WHAT IS REQUIRED: All lines below must be repeated exactly, with the pictures omitted.

======

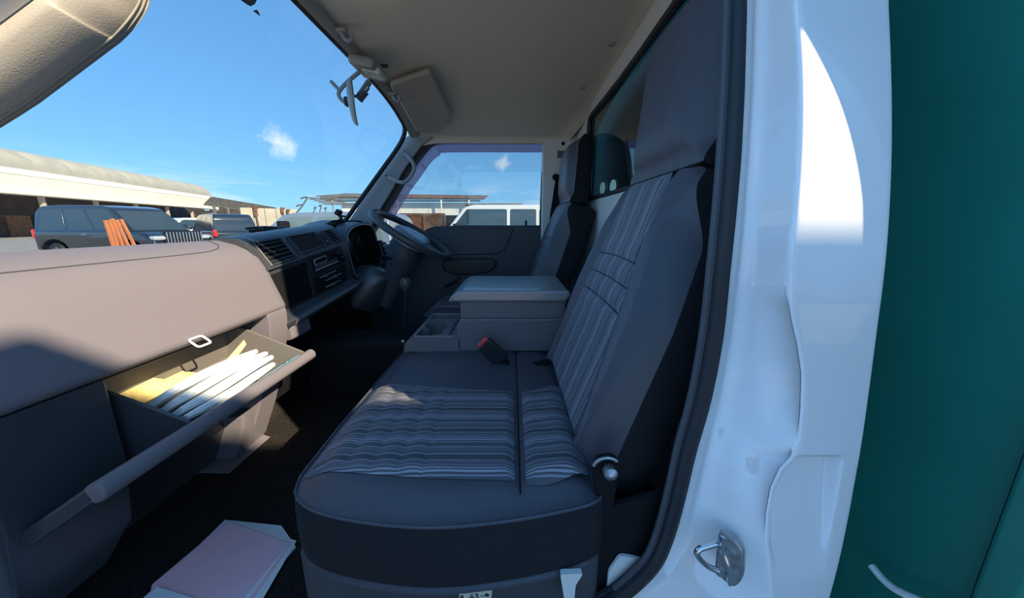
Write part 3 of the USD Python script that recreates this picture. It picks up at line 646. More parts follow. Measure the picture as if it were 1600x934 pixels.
ds = thing("driver_chair", "driver's seat with striped quilted cloth panels, behind the centre console", "seat", (-.1, 1.63, -.67))
n2 = smooth_path([(-.338, 1.45), (-.30, 1.42), (-.1, 1.41), (.13, 1.42)], 4)
plan_d = np.vstack([n2, [(.13, 1.84)], [(-.30, 1.84), (-.338, 1.81)]])
ins_d = np.array([(-.331, 1.48), (.004, 1.48), (.004, 1.78), (-.331, 1.78)])
cushion(ds, plan_d, ins_d, None, dx=-.055)
fr_d = seat_back(ds, .197, .325, [1.405, 1.41, 1.43], [1.845, 1.845, 1.80], [1.475, 1.48, 1.50], [1.79, 1.79, 1.755], (1.45, 1.79, 1.465, 1.775, .285, .13))
part("seat_base", rb((.42, .40, .20), (-.15, 1.63, -.575), .02), M["mat"], ds)

# ---------------------------------------------------------------- centre console on the middle seat
cs = thing("center_console", "grey storage console with a padded lid and cup tray between the seats", "console", (-.1, 1.08, ZB))
body = np.array([(-.163, ZB + .002), (.128, ZB + .002), (.150, -.268), (-.150, -.268), (-.163, -.30)])
part("console_body", xz(rounded(body, .008, 4), .95, 1.225, .006), M["grey"], cs)
part("storage_box", xz(rounded([(-.150, -.270), (.150, -.270), (.158, -.215), (-.150, -.215)], .004, 3), .956, 1.215, .004), M["grey"], cs)
lid = rounded([(-.184, -.217), (.152, -.217), (.168, -.200), (.162, -.184), (-.150, -.184), (-.174, -.200)], [.005, .005, .010, .012, .02, .01], 5)
part("console_lid", xz(lid, .943, 1.228, .006), M["grey_lid"], cs, label="padded pale grey console lid")
tray = rounded([(-.322, ZB + .002), (-.155, ZB + .002), (-.155, -.328), (-.300, -.328), (-.318, -.345)], [.004, .002, .002, .014, .014], 4)
if 0.5 * np.sum(tray[:, 0] * np.roll(tray[:, 1], -1) - np.roll(tray[:, 0], -1) * tray[:, 1]) < 0: tray = tray[::-1]
tb_ = m3.Manifold.extrude(m3.CrossSection([tray]), .285).rotate((90, 0, 0)).translate((0, 1.235, 0))
def cutcyl(x, y, r, d=.034): return m3.Manifold.cylinder(d + .02, r, r * 1.02, 36).translate((x, y, -.328 - d))
holes = cutcyl(-.262, 1.008, .037) + cutcyl(-.243, 1.080, .042) + m3.Manifold.cube((.045, .11, .06)).translate((-.262, .99, -.356))
slot = m3.Manifold.cube((.105, .034, .05)).translate((-.285, 1.165, -.344))
card = m3.Manifold.cube((.020, .17, .01)).translate((-.192, .98, -.333))
tray_m = tm(tb_ - holes - slot - card)
part("cup_tray", tray_m, M["grey"], cs, smooth=30)
rim = [(-.292, .962), (-.168, .962), (-.168, 1.222), (-.292, 1.222)]
rim = rounded(rim, .014, 5)
part("tray_rim", tube(np.c_[rim, np.full(len(rim), -.3275)], .0035, 6, closed=True), M["grey_lid"], cs)
part("tray_knob", turned([(.004, 0), (.006, .004), (.004, .010), (.001, .011)], (-.322, .968, -.345), (-1, -.3, .2), 12), M["steel"], cs)

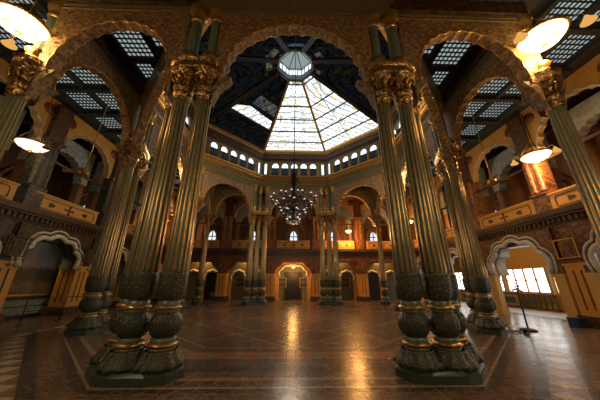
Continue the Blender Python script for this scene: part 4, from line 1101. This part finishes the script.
# ------------------------------------------------------------------ small things on the floor
MS = empty('microphone_stand', (8.52, 4.2, 0), .3, 'black microphone stand with a round base on the right side of the floor', 'microphone stand')
m = MB(); m.lathe([(.26, 0), (.26, .03), (.20, .06), (.03, .09)], 24); m.build('base', MT['dark'], MS)
m = MB(); m.tube([(0, 0, .05), (0, 0, 1.0)], .028, 8); m.tube([(0, 0, .95), (0, 0, 1.38)], .018, 8); m.build('pole', MT['dark'], MS)
m = MB(); m.tube([(-.28, 0, 1.36), (.02, 0, 1.40), (.30, 0, 1.30)], .03, 8); m.build('boom', MT['dark'], MS)
m = MB(); m.tube([(0, 0, 1.38), (-.06, 0, 1.52), (-.02, 0, 1.62), (.07, 0, 1.60), (.10, 0, 1.52)], .022, 8); m.sphere((.10, 0, 1.50), .05); m.build('gooseneck_microphone', MT['dark'], MS)
m = MB(); m.sphere((0, 0, .07), .09, 14, 8, .8); o = m.build('cable_reel', MT['dark'], None, (8.0, 3.75, 0)); tag(o, 'small round black box on the floor beside the microphone stand', 'box')
m = MB(); pts = [(8.2+.35*math.cos(t)-.1*t, 3.9+.3*math.sin(t)+.12*math.sin(3*t), .012) for t in [i*.35 for i in range(22)]]; m.tube(pts, .010, 5); o = m.build('cable', MT['dark']); tag(o, 'loose black cable on the floor by the microphone stand', 'cable')
m = MB(); m.box(-.2, .2, -.15, .15, 0, .30); m.box(-.22, .22, -.17, .17, .30, .35); o = m.build('blue_box', MT['blue'], None, (11.05, 4.75, 0)); tag(o, 'small dark blue box standing against the base of the right orange pier', 'box')
BR = empty('barrier_rail', (-10.2, 6.6, 0), PI/2-.15, 'thin dark metal barrier rail in front of the left painting', 'barrier')
m = MB(); m.tube([(-1.4, 0, .95), (1.4, 0, .95)], .022, 8); m.tube([(-1.4, 0, .5), (1.4, 0, .5)], .014, 6); m.build('rail', MT['brown2'], BR)
for x in (-1.4, 0, 1.4):
    m = MB(); m.tube([(x, 0, 0), (x, 0, .97)], .022, 8); m.lathe([(.14, 0), (.13, .02), (.03, .04)], 14, x, 0, 0); m.build('post', MT['brown2'], BR)
ST = empty('rope_post', (0, 0, 0)); m = MB(); m.lathe([(.13, 0), (.13, .02), (.03, .05), (.025, .85), (.045, .88), (.001, .95)], 14); m.build('post', MT['brass'], ST); tag(ST, 'x', 'barrier post', 'brass rope posts by the far door')
for i, (x, nm) in enumerate(((-1.1, 'left'), (.95, 'right'), (1.25, 'far right'))):
    o = ST if i == 0 else copy_tree(ST); o.location = (x, 16.9, 0); o['label'] = 'small brass rope post before the central door, %s one' % nm
CHR = empty('stool', (-6.6, 15.8, 0), .2, 'small bright blue plastic chair beside the far left single column', 'chair')
m = MB(); m.box(-.2, .2, -.2, .2, .42, .46); m.build('seat', MT['blue'], CHR)
m = MB(); m.box(-.2, .2, .17, .2, .5, .85); m.build('backrest', MT['blue'], CHR)
for sx in (-1, 1):
    for sy in (-1, 1): m = MB(); m.bar((sx*.18, sy*.18, 0), (sx*.17, sy*.17, .85 if sy > 0 else .42), .035); m.build('leg', MT['blue'], CHR)
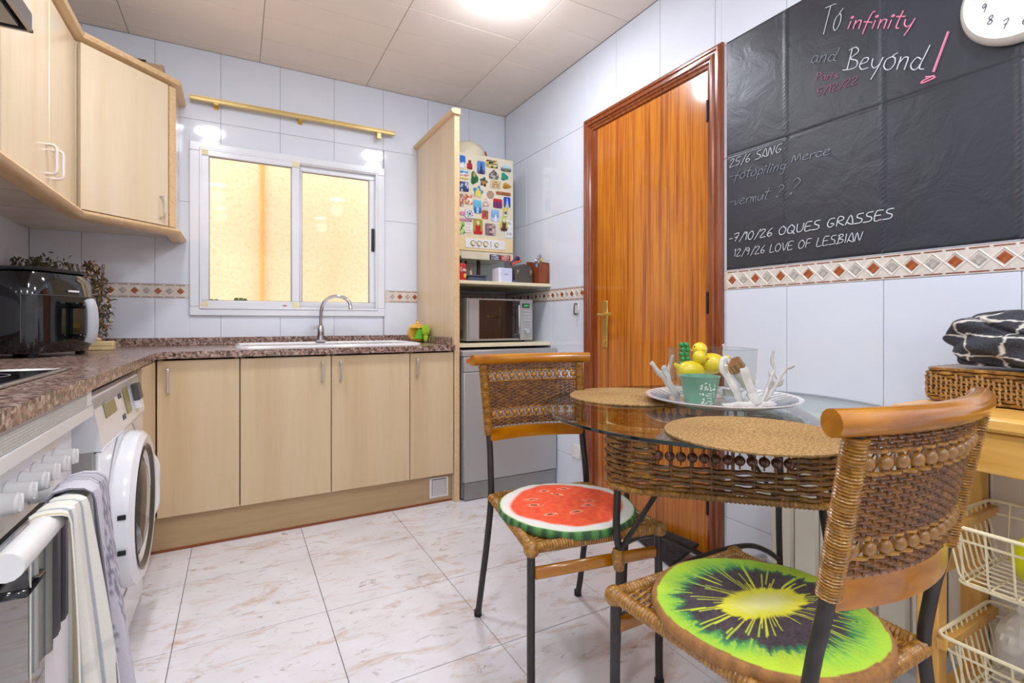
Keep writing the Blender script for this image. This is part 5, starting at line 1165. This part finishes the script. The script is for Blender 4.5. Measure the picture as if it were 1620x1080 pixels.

======

FULL RESPONSE:
Write part 3 of the USD Python script that recreates this picture. It picks up at line 646. More parts follow. Measure the picture as if it were 1600x934 pixels.
ds = thing("driver_chair", "driver's seat with striped quilted cloth panels, behind the centre console", "seat", (-.1, 1.63, -.67))
n2 = smooth_path([(-.338, 1.45), (-.30, 1.42), (-.1, 1.41), (.13, 1.42)], 4)
plan_d = np.vstack([n2, [(.13, 1.84)], [(-.30, 1.84), (-.338, 1.81)]])
ins_d = np.array([(-.331, 1.48), (.004, 1.48), (.004, 1.78), (-.331, 1.78)])
cushion(ds, plan_d, ins_d, None, dx=-.055)
fr_d = seat_back(ds, .197, .325, [1.405, 1.41, 1.43], [1.845, 1.845, 1.80], [1.475, 1.48, 1.50], [1.79, 1.79, 1.755], (1.45, 1.79, 1.465, 1.775, .285, .13))
part("seat_base", rb((.42, .40, .20), (-.15, 1.63, -.575), .02), M["mat"], ds)

# ---------------------------------------------------------------- centre console on the middle seat
cs = thing("center_console", "grey storage console with a padded lid and cup tray between the seats", "console", (-.1, 1.08, ZB))
body = np.array([(-.163, ZB + .002), (.128, ZB + .002), (.150, -.268), (-.150, -.268), (-.163, -.30)])
part("console_body", xz(rounded(body, .008, 4), .95, 1.225, .006), M["grey"], cs)
part("storage_box", xz(rounded([(-.150, -.270), (.150, -.270), (.158, -.215), (-.150, -.215)], .004, 3), .956, 1.215, .004), M["grey"], cs)
lid = rounded([(-.184, -.217), (.152, -.217), (.168, -.200), (.162, -.184), (-.150, -.184), (-.174, -.200)], [.005, .005, .010, .012, .02, .01], 5)
part("console_lid", xz(lid, .943, 1.228, .006), M["grey_lid"], cs, label="padded pale grey console lid")
tray = rounded([(-.322, ZB + .002), (-.155, ZB + .002), (-.155, -.328), (-.300, -.328), (-.318, -.345)], [.004, .002, .002, .014, .014], 4)
if 0.5 * np.sum(tray[:, 0] * np.roll(tray[:, 1], -1) - np.roll(tray[:, 0], -1) * tray[:, 1]) < 0: tray = tray[::-1]
tb_ = m3.Manifold.extrude(m3.CrossSection([tray]), .285).rotate((90, 0, 0)).translate((0, 1.235, 0))
def cutcyl(x, y, r, d=.034): return m3.Manifold.cylinder(d + .02, r, r * 1.02, 36).translate((x, y, -.328 - d))
holes = cutcyl(-.262, 1.008, .037) + cutcyl(-.243, 1.080, .042) + m3.Manifold.cube((.045, .11, .06)).translate((-.262, .99, -.356))
slot = m3.Manifold.cube((.105, .034, .05)).translate((-.285, 1.165, -.344))
card = m3.Manifold.cube((.020, .17, .01)).translate((-.192, .98, -.333))
tray_m = tm(tb_ - holes - slot - card)
part("cup_tray", tray_m, M["grey"], cs, smooth=30)
rim = [(-.292, .962), (-.168, .962), (-.168, 1.222), (-.292, 1.222)]
rim = rounded(rim, .014, 5)
part("tray_rim", tube(np.c_[rim, np.full(len(rim), -.3275)], .0035, 6, closed=True), M["grey_lid"], cs)
part("tray_knob", turned([(.004, 0), (.006, .004), (.004, .010), (.001, .011)], (-.322, .968, -.345), (-1, -.3, .2), 12), M["steel"], cs)

Continue the Blender Python script for this scene: part 4, from line 1101. This part finishes the script.
# ------------------------------------------------------------------ small things on the floor
MS = empty('microphone_stand', (8.52, 4.2, 0), .3, 'black microphone stand with a round base on the right side of the floor', 'microphone stand')
m = MB(); m.lathe([(.26, 0), (.26, .03), (.20, .06), (.03, .09)], 24); m.build('base', MT['dark'], MS)
m = MB(); m.tube([(0, 0, .05), (0, 0, 1.0)], .028, 8); m.tube([(0, 0, .95), (0, 0, 1.38)], .018, 8); m.build('pole', MT['dark'], MS)
m = MB(); m.tube([(-.28, 0, 1.36), (.02, 0, 1.40), (.30, 0, 1.30)], .03, 8); m.build('boom', MT['dark'], MS)
m = MB(); m.tube([(0, 0, 1.38), (-.06, 0, 1.52), (-.02, 0, 1.62), (.07, 0, 1.60), (.10, 0, 1.52)], .022, 8); m.sphere((.10, 0, 1.50), .05); m.build('gooseneck_microphone', MT['dark'], MS)
m = MB(); m.sphere((0, 0, .07), .09, 14, 8, .8); o = m.build('cable_reel', MT['dark'], None, (8.0, 3.75, 0)); tag(o, 'small round black box on the floor beside the microphone stand', 'box')
m = MB(); pts = [(8.2+.35*math.cos(t)-.1*t, 3.9+.3*math.sin(t)+.12*math.sin(3*t), .012) for t in [i*.35 for i in range(22)]]; m.tube(pts, .010, 5); o = m.build('cable', MT['dark']); tag(o, 'loose black cable on the floor by the microphone stand', 'cable')
m = MB(); m.box(-.2, .2, -.15, .15, 0, .30); m.box(-.22, .22, -.17, .17, .30, .35); o = m.build('blue_box', MT['blue'], None, (11.05, 4.75, 0)); tag(o, 'small dark blue box standing against the base of the right orange pier', 'box')
BR = empty('barrier_rail', (-10.2, 6.6, 0), PI/2-.15, 'thin dark metal barrier rail in front of the left painting', 'barrier')
m = MB(); m.tube([(-1.4, 0, .95), (1.4, 0, .95)], .022, 8); m.tube([(-1.4, 0, .5), (1.4, 0, .5)], .014, 6); m.build('rail', MT['brown2'], BR)
for x in (-1.4, 0, 1.4):
    m = MB(); m.tube([(x, 0, 0), (x, 0, .97)], .022, 8); m.lathe([(.14, 0), (.13, .02), (.03, .04)], 14, x, 0, 0); m.build('post', MT['brown2'], BR)
ST = empty('rope_post', (0, 0, 0)); m = MB(); m.lathe([(.13, 0), (.13, .02), (.03, .05), (.025, .85), (.045, .88), (.001, .95)], 14); m.build('post', MT['brass'], ST); tag(ST, 'x', 'barrier post', 'brass rope posts by the far door')
for i, (x, nm) in enumerate(((-1.1, 'left'), (.95, 'right'), (1.25, 'far right'))):
    o = ST if i == 0 else copy_tree(ST); o.location = (x, 16.9, 0); o['label'] = 'small brass rope post before the central door, %s one' % nm
CHR = empty('stool', (-6.6, 15.8, 0), .2, 'small bright blue plastic chair beside the far left single column', 'chair')
m = MB(); m.box(-.2, .2, -.2, .2, .42, .46); m.build('seat', MT['blue'], CHR)
m = MB(); m.box(-.2, .2, .17, .2, .5, .85); m.build('backrest', MT['blue'], CHR)
for sx in (-1, 1):
    for sy in (-1, 1): m = MB(); m.bar((sx*.18, sy*.18, 0), (sx*.17, sy*.17, .85 if sy > 0 else .42), .035); m.build('leg', MT['blue'], CHR)
Keep writing the Blender script for this image. This is part 5, starting at line 1165. This part finishes the script. The script is for Blender 4.5. Measure the picture as if it were 1620x1080 pixels.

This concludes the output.